-- start INPUT FOR THIS TASK --

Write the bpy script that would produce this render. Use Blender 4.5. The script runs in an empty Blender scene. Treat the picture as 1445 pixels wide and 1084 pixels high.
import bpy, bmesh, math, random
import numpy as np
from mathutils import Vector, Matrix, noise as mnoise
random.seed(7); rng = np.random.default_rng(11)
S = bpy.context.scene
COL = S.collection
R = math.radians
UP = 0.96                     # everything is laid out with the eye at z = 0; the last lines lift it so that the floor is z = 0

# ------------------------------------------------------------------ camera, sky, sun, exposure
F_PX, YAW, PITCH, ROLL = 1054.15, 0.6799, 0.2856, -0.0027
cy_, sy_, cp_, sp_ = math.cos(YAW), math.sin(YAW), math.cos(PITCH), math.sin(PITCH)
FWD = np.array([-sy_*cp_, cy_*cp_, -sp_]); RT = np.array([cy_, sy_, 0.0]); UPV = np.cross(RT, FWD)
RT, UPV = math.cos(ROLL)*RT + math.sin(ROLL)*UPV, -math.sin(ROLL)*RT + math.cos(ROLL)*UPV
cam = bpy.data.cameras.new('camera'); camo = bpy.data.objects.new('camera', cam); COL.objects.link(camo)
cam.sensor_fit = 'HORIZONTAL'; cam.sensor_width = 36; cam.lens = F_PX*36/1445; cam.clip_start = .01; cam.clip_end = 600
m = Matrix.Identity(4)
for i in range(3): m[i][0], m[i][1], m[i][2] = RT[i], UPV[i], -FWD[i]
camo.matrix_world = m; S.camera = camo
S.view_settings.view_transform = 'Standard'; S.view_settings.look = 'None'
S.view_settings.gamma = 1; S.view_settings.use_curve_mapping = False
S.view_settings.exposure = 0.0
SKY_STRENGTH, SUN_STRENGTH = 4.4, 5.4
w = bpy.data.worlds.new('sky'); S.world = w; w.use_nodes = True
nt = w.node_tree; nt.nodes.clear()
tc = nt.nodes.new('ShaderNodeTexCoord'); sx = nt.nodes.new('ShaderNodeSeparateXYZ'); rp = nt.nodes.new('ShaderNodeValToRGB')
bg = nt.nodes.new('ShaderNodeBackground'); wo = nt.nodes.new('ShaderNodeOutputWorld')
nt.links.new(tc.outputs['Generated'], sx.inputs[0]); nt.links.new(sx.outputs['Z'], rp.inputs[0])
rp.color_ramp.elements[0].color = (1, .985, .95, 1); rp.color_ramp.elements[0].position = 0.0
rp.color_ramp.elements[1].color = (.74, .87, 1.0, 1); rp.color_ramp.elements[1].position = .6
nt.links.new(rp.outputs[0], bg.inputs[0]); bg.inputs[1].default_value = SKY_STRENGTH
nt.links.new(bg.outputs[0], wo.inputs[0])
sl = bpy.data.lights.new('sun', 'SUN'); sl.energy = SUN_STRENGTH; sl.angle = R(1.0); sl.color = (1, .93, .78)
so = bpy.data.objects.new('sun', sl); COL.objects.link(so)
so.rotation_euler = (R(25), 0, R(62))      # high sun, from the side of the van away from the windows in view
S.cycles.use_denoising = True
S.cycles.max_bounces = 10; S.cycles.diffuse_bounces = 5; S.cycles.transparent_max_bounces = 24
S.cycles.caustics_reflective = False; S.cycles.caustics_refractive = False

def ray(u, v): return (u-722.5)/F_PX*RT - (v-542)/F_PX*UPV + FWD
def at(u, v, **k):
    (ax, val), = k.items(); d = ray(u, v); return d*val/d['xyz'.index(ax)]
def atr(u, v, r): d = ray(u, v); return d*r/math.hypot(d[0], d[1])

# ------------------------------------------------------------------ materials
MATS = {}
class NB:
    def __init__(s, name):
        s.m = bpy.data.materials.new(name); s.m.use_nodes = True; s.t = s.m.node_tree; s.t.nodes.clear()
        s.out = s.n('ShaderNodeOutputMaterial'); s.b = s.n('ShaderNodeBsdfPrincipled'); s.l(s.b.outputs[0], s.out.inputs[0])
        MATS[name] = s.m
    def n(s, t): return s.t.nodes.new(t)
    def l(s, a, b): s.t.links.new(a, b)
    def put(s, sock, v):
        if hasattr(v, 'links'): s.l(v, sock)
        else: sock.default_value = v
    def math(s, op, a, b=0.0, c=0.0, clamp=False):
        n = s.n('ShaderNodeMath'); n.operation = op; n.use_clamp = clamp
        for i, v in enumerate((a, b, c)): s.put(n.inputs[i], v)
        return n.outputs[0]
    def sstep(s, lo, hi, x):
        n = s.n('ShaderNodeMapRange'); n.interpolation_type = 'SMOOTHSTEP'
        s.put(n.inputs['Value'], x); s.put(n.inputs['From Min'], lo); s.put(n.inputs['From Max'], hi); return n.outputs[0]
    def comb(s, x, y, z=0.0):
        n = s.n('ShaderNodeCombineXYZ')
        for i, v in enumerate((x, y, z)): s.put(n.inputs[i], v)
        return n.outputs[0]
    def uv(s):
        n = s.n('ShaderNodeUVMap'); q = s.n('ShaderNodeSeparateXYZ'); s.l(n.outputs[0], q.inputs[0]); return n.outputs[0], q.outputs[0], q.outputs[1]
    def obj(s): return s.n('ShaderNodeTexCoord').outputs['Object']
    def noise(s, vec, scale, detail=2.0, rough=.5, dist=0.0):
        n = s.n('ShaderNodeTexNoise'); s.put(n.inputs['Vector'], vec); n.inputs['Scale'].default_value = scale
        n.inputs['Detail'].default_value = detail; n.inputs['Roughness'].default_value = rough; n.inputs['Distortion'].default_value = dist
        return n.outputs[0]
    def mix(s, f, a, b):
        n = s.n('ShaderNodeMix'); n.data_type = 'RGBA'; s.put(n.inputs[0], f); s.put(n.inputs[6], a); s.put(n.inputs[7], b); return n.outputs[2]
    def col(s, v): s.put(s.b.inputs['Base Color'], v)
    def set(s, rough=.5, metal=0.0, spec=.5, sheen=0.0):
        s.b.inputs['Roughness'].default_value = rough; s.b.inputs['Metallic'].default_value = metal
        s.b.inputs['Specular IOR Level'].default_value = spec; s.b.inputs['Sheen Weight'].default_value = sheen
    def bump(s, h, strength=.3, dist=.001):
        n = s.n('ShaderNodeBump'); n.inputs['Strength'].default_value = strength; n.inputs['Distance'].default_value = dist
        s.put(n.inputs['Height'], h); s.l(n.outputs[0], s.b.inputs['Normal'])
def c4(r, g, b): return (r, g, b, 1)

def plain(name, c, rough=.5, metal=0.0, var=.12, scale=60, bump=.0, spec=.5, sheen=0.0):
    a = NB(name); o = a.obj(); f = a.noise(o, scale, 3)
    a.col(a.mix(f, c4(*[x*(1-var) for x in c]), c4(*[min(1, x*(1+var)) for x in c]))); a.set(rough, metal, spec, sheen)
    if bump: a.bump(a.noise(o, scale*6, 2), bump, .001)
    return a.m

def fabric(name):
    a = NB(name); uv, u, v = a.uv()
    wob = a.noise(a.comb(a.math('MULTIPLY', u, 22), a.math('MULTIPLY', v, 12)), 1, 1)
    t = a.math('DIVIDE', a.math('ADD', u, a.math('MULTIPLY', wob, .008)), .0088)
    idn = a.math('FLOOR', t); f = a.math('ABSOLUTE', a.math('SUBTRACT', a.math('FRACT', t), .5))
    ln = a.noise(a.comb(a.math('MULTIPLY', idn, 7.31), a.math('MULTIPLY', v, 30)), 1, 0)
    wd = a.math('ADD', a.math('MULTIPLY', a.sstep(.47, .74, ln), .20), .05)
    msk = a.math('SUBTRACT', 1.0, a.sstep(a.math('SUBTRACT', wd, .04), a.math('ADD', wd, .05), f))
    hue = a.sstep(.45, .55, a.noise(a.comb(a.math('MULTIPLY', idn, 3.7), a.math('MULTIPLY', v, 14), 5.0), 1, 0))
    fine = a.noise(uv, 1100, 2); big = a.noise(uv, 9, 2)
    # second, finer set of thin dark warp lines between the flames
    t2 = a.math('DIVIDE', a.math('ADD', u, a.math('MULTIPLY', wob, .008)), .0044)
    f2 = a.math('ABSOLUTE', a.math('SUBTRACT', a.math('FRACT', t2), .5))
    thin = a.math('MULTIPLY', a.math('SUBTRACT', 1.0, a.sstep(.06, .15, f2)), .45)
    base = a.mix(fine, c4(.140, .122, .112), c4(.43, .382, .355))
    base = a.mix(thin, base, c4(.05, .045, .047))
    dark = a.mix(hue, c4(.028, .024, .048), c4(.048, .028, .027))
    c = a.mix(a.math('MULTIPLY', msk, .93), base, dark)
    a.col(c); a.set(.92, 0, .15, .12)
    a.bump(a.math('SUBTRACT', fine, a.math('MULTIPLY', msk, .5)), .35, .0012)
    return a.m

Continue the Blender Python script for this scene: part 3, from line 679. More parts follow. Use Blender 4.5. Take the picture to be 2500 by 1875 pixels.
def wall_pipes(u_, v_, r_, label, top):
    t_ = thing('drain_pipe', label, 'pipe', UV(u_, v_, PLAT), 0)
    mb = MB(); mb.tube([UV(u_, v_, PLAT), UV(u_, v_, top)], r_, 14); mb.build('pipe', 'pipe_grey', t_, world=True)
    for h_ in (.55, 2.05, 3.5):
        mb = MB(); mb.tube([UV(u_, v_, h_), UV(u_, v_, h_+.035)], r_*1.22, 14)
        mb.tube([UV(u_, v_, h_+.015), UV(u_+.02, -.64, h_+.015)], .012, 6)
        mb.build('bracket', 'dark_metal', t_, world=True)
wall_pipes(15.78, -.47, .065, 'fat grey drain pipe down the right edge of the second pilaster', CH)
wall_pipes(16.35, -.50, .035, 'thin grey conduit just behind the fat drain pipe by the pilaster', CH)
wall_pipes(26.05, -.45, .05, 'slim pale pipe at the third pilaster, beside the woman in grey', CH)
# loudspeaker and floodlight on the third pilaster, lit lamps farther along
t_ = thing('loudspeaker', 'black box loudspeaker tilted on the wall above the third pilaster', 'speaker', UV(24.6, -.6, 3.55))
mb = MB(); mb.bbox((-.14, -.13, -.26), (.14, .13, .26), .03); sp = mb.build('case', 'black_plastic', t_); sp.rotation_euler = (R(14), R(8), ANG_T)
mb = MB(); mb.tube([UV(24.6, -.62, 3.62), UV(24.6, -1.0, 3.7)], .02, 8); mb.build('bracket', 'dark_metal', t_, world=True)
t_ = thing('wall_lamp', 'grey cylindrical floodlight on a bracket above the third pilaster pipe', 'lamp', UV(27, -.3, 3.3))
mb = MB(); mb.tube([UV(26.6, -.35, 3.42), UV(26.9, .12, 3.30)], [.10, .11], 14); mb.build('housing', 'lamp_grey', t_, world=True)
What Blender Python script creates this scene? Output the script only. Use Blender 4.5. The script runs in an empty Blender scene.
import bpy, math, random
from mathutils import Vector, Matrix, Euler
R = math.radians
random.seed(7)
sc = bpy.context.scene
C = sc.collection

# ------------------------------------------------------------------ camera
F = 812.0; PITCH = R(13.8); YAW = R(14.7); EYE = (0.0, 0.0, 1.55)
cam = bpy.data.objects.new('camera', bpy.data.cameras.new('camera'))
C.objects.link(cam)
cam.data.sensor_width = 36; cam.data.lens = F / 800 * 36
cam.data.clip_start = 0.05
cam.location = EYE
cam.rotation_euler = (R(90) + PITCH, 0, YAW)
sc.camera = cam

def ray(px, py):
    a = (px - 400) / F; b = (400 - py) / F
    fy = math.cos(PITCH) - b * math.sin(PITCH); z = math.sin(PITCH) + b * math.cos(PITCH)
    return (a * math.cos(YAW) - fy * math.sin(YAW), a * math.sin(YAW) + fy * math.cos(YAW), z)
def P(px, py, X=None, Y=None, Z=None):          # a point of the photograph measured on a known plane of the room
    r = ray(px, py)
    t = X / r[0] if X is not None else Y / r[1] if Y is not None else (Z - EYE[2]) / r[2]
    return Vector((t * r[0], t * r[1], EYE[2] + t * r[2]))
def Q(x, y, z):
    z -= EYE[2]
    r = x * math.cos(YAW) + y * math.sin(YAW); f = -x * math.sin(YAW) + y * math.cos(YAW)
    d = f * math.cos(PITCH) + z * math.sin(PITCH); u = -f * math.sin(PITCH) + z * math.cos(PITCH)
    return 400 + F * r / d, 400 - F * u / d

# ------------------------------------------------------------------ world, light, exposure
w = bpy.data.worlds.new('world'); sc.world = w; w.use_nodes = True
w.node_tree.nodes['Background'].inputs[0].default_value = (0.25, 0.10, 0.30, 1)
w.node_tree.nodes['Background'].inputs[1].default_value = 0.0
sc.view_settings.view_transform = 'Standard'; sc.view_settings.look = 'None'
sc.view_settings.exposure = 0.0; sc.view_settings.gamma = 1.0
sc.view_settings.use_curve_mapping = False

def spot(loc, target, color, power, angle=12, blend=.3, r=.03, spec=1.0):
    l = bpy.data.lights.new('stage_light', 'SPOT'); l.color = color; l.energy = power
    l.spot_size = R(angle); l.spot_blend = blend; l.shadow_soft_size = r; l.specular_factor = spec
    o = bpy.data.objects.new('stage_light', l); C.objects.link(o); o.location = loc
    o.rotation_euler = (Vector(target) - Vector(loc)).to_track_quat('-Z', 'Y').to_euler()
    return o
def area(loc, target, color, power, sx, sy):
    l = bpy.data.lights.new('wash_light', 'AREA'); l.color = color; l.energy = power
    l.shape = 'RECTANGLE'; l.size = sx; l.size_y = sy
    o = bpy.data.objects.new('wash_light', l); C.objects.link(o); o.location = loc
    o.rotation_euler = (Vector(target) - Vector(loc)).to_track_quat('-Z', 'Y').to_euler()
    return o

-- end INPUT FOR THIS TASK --

GIVEN TASK
Extract, word for word, the line containing "What Blender Python", the line containing "C = sc.collection", and every line between them.

REPLY
What Blender Python script creates this scene? Output the script only. Use Blender 4.5. The script runs in an empty Blender scene.
import bpy, math, random
from mathutils import Vector, Matrix, Euler
R = math.radians
random.seed(7)
sc = bpy.context.scene
C = sc.collection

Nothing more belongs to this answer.